De vez em quando, a imprensa vai-nos relatando casos de miúdos, quase sempre adolescentes, que saem de casa, aliciados pelos alçapões da net, por reacção a qualquer desconforto, atrás de uma ingénua história de amor ou tentados pela adrenalina de uma aventura.
Quase sempre, felizmente, estas histórias têm final feliz. A mais recente, hoje referida em alguma imprensa, envolveu duas crianças do Porto que foram encontradas a pedir em Vigo, para onde tinham fugido de comboio porque queriam viver juntas. Sem dinheiro e perdidos, estavam, dizia-se na notícia, arrependidos e a querer voltar para casa.
Neste tipo de situações parece-me importante reparar menos no valor facial do episódio e atentar mais no que pode estar a montante da sua ocorrência. Refiro-me ao mal-estar em que muitos miúdos adolescentes vivem, muitas vezes sem que as próprias famílias, professores ou colegas dêem conta. Alguns sinais que possam ser visíveis são, por vezes, desvalorizados e entendidos como "coisas da idade", um equívoco que pode sair caro.
Retomo algumas notas de um texto que há algum tempo poisou no Atenta Inquietude sobre este mal-estar que assombra a vida de alguns miúdos.
Os tempos estão difíceis e crispados para os adultos, seguramente para boa parte dos adultos, e para os miúdos a estrada também não está fácil de percorrer. Alguns vivem, sobrevivem, em ambientes familiares disfuncionais que comprometem o aconchego do porto de abrigo, afinal o que se espera de uma família. Alguns percebem, sentem, que o mundo deles não parece deste reino, o mundo deles é um bairro insustentável que, conforme as circunstâncias, é o inferno onde vivem ou o paraíso onde se acolhem e se sentem protegidos. Alguns sentem que o amanhã está longe de mais e um projecto para a vida é apenas mantê-la. Alguns convencem-se que a escola não está feita para que nela caibam. Alguns sentem que podem fazer o que quiserem porque não têm nada a perder e muito menos acreditam no que têm a ganhar fazendo o que deles esperamos.
Alguns destes miúdos vão carregar para a escola a dor de alma que sentem mas não entendem, por vezes.
Não, não tenho nenhuma visão idealizada dos miúdos, nem acho que tudo lhes deve ser permitido ou desculpado e também sei que alguns fazem coisas inaceitáveis e, portanto, não toleráveis.
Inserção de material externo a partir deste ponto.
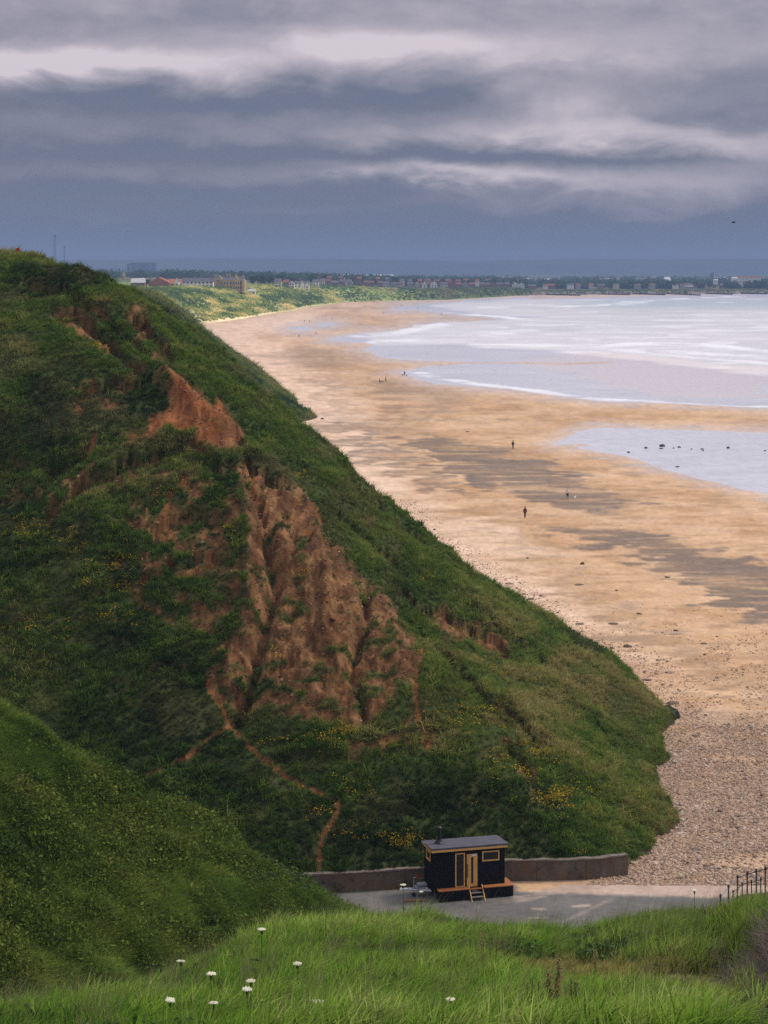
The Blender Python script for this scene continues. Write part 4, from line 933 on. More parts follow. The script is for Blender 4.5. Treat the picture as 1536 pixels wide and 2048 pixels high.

Só estou a dizer que muitas vezes a alma dói tanto que a cabeça e o corpo se perdem e fogem para a frente atrás do nada que se esconde na adrenalina dos limites.
Espreitem a alma dos miúdos, sem medo, com vontade de perceber porque dói e surpreender-se-ão com a fragilidade e vulnerabilidade de alguns que se mascaram de heróis para uns ou bandidos para outros, procurando todos os dias enganar a dor da alma.
Fico a torcer para que a fuga destes miúdos do Porto até Vigo, seja o primeiro capítulo de uma narrativa bem sucedida.
2 comentários:
Gostei muito do seu blog, cheio de pertinência e conteúdos interessantes. Numa altura em que tantos educadores - pais e professores - se sentem desapontados face ao futuro, é bom ler as suas palavras.
Um obrigada pelos conteúdos que aqui espõe.
Agradeço o seu comentário, vá passando e conversando.
Nós educadores, pais e professores, temos a responsabilidade ética perante os nossos filhos ou alunos de manter a convicção de que terão um projecto de vida que valha a pena viver, mesmo que com momentos difíceis.